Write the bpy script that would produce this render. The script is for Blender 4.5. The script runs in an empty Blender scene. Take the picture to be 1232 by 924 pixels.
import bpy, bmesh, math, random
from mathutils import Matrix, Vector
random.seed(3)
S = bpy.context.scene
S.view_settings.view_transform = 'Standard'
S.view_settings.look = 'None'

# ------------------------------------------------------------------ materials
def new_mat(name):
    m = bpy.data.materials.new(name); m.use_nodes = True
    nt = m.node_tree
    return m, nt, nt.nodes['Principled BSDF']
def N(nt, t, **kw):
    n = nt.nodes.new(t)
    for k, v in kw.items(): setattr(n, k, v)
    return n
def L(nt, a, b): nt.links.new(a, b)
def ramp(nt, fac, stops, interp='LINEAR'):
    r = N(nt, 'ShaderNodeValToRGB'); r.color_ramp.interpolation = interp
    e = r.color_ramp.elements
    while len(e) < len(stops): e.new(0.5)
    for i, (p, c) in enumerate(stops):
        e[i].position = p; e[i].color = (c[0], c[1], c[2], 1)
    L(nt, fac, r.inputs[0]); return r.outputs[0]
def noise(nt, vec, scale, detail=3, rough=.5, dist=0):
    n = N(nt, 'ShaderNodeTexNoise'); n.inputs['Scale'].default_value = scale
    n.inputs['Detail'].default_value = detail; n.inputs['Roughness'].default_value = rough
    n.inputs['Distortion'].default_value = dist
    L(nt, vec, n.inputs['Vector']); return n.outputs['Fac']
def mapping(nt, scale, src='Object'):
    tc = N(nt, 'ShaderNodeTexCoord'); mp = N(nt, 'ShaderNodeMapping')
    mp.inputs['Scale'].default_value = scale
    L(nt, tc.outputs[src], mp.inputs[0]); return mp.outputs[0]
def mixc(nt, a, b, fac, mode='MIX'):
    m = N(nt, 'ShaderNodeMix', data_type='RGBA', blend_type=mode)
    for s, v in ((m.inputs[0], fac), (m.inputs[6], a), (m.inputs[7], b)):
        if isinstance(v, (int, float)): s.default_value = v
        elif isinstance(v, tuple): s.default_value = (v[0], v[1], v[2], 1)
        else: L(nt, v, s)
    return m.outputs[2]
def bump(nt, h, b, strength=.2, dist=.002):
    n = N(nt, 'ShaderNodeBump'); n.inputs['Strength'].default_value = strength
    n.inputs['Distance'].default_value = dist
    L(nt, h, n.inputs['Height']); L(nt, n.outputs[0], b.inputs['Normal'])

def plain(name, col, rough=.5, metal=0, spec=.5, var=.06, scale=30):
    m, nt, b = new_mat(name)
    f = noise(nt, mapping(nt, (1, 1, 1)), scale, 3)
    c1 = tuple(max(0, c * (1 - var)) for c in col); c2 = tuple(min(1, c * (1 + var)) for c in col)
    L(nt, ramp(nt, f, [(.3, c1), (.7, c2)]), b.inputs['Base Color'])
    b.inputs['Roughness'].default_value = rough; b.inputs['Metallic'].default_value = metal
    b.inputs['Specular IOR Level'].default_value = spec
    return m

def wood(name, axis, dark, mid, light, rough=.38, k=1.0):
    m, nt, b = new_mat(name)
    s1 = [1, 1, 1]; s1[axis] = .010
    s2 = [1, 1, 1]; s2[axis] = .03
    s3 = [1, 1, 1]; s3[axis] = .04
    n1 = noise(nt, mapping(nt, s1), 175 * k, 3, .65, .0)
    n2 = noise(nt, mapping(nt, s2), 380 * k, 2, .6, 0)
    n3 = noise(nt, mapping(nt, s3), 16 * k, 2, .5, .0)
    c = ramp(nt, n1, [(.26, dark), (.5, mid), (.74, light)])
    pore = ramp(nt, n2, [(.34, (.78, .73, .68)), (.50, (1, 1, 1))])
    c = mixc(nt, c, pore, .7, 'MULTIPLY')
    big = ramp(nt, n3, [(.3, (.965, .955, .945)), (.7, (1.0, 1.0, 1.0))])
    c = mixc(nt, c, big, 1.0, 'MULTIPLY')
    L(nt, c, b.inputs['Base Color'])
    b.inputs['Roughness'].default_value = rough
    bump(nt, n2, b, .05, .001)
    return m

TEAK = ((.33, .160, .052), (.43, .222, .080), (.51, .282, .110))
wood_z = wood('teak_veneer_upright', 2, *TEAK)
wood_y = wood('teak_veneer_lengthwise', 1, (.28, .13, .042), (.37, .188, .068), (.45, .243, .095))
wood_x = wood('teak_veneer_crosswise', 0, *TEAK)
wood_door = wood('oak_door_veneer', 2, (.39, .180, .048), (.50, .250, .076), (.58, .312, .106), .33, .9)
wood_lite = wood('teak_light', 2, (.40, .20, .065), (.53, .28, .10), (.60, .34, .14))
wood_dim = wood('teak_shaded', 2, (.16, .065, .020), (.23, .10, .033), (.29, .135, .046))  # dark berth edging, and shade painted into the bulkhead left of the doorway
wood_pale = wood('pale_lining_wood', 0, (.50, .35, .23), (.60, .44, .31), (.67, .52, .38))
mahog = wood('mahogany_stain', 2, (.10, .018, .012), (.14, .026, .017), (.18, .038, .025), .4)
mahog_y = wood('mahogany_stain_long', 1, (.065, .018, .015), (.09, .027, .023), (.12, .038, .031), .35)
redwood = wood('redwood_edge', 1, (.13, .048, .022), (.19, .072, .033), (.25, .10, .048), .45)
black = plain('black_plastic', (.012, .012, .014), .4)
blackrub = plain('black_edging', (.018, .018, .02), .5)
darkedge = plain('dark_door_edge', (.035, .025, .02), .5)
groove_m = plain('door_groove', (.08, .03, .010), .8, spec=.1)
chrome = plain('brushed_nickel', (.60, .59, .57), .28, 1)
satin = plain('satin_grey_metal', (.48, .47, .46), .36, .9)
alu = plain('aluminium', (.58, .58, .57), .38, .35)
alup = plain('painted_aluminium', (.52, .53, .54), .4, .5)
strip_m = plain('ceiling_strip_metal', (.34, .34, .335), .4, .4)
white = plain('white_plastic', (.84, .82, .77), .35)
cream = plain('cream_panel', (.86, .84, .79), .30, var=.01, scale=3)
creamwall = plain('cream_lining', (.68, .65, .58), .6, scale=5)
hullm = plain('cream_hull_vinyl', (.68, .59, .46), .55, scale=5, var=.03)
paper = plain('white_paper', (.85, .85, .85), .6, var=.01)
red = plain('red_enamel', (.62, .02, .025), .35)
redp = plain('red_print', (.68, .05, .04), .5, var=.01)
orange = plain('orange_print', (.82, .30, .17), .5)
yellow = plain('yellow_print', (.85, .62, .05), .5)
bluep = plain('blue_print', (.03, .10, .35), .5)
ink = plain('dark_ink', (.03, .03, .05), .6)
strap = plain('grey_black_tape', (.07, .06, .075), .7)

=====

• **Goal of the exercise**:
Leave out every line without the string "wood" and copy the rest.

• **Answer to this task**:
def wood(name, axis, dark, mid, light, rough=.38, k=1.0):
wood_z = wood('teak_veneer_upright', 2, *TEAK)
wood_y = wood('teak_veneer_lengthwise', 1, (.28, .13, .042), (.37, .188, .068), (.45, .243, .095))
wood_x = wood('teak_veneer_crosswise', 0, *TEAK)
wood_door = wood('oak_door_veneer', 2, (.39, .180, .048), (.50, .250, .076), (.58, .312, .106), .33, .9)
wood_lite = wood('teak_light', 2, (.40, .20, .065), (.53, .28, .10), (.60, .34, .14))
wood_dim = wood('teak_shaded', 2, (.16, .065, .020), (.23, .10, .033), (.29, .135, .046))  # dark berth edging, and shade painted into the bulkhead left of the doorway
wood_pale = wood('pale_lining_wood', 0, (.50, .35, .23), (.60, .44, .31), (.67, .52, .38))
mahog = wood('mahogany_stain', 2, (.10, .018, .012), (.14, .026, .017), (.18, .038, .025), .4)
mahog_y = wood('mahogany_stain_long', 1, (.065, .018, .015), (.09, .027, .023), (.12, .038, .031), .35)
redwood = wood('redwood_edge', 1, (.13, .048, .022), (.19, .072, .033), (.25, .10, .048), .45)